| Hype, distorted PR ... ??? 
 chapq,
 
 I'm not sure how much hype there is. The relationship of IP to innovation to standards is legitimately subject to great debate and always will be across all sectors of technology. Motorola introduced the Europeans and Asians to its use and abuse in the GSM process and forever changed the way they approached the subject. QUALCOMM has kicked it up a notch with their approach. I'm somewhat bored with the subject other than when it affects my working life, but over the course of the years I've read several classics on the general subject, and several good whitepapers and dissertations by Frederik Gessler, Rudi Bekkers, et al on GSM, UMTS, and DECT, and the relationship of IP to those standards. Bekkers 2 books are very good, used copies available at reasonable prices, and here's a bibliography of some of his writings if you or others are interested:
 
 fp.tm.tue.nl
 
 I found Gessler's last dissertation on the development of wireless infrastructure standards to be above average well researched and written:
 
 tinyurl.com
 
 If Qualcomm charges ~5% of wholesale ASP for SE for use of their essential and non essential cdma IP, then stakeholders with high quality UMTS IP that actually participated in the UMTS standardization process and spent billions on R&D to create and mature the technology should be able to charge at least that shouldn't they?

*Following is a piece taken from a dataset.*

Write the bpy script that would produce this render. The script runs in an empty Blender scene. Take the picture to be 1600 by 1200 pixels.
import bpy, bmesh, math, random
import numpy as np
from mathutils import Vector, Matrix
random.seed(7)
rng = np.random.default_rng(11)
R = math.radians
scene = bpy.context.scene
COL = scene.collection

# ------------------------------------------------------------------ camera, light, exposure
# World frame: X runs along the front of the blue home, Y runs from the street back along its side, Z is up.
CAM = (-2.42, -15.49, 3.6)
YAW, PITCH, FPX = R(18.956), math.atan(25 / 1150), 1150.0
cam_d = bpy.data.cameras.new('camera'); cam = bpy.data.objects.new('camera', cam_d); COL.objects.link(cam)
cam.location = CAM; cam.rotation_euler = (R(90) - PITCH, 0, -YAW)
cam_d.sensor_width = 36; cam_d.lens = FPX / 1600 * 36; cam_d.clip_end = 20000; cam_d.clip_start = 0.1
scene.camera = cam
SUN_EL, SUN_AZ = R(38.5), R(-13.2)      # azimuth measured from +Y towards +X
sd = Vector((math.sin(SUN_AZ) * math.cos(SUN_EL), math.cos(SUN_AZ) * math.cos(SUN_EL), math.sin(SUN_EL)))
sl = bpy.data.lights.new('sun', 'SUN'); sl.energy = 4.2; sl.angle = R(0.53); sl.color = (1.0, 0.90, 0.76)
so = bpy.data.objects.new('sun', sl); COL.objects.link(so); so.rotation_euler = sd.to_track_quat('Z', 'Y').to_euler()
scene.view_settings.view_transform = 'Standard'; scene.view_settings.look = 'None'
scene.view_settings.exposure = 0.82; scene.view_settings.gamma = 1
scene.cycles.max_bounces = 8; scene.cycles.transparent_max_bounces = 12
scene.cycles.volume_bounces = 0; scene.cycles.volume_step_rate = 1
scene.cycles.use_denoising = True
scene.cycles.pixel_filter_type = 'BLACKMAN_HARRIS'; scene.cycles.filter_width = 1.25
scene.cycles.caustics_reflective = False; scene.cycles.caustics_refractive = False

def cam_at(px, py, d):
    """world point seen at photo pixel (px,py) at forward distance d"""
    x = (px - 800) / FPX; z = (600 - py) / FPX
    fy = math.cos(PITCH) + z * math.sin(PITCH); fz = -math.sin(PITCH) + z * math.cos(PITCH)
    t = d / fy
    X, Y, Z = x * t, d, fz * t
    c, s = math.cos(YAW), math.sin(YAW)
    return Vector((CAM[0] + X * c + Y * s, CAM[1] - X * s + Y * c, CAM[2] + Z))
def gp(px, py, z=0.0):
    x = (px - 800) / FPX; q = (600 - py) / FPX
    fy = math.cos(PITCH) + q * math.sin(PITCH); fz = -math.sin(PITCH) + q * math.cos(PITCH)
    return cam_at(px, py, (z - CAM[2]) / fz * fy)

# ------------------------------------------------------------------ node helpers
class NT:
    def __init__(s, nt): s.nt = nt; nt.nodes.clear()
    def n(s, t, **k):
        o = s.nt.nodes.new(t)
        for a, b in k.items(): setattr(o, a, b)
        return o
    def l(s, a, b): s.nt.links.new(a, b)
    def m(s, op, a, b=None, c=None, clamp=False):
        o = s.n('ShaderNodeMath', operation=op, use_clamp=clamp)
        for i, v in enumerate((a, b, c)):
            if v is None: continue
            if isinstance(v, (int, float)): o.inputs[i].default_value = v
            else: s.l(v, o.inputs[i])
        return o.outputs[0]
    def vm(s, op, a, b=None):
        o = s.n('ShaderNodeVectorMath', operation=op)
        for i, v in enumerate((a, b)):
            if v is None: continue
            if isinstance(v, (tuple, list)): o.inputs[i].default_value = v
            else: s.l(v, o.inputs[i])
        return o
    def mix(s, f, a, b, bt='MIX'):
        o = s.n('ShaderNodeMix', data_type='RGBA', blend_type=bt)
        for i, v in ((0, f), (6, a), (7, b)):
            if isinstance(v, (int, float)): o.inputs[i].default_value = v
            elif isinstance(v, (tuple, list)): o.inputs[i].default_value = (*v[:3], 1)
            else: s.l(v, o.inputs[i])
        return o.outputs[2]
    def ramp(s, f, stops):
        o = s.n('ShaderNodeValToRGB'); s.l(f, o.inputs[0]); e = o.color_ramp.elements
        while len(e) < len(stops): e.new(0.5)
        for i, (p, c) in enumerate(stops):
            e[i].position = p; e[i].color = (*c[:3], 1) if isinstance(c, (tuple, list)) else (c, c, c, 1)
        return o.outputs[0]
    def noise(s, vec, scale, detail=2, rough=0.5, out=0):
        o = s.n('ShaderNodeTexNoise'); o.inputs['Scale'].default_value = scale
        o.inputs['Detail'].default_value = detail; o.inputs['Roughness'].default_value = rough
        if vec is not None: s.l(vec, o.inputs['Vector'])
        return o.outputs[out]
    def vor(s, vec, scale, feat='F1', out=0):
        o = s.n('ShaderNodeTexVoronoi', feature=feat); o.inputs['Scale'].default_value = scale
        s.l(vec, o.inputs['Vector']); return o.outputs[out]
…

Or shouldn't they?
 
 At the very least UMTS is probably going to command royalty payments equal to GSM plus ~5% payable to the new participant who has a pure IP business model for one of their major divisions, and probably at least 5% beyond that for new stakeholders.
 
 << The link I posted was interesting in light of the history of change in alliances since 2002. We're looking at some big developers (NEC, NTT DoCoMo, Siemens) in an alliance which has settled on purportedly justifiable numbers. I couldn't find any nonsense in there at all. >>
 
 I'm not sure what 'justifiable' means to you. It might mean something different to me. DoCoMo's June 2003 article on the site is interesting. QUALCOMM set the bar in mobile wireless for what is 'justifiable', today. I hope you could find some up to date references to who is actually in the pool today in the Commercial Phase. I've combed the site numerous times since it was started and I don't know who is actually part of the pool today. These were the members in the implementation phase:
 
 3gpatents.com
 
 Ericsson, Nokia, and Motorola are just 3 companies who have decided not to participate in the patent pool.  They'll cross license to some and collect royalties from others who would like to freeload off the open standards they helped create. At the end of the day their objective is to be net positive on royalty payments. Wannabe UMTS manufacturers without quality IP to trade in  cross licensing are going to wind up with an IP cost burden greater than others.
 
 I didn't catch all of Qualcomm's webcast this morning, but I did half listen to Steve Altman. Not much new from him, but QUALCOMM should have no problem selling their UMTS chips to 3rd and 4th tier handset manufacturers because they theoretically get some IP relief. Of course few 3rd and 4th tier manufacturers are going to become major players in the handset game. Most simply don't have the requisite competencies.
 
 It'll all work out in the end, but we'll never know all the detail. The IP attorneys will stay busy for several years.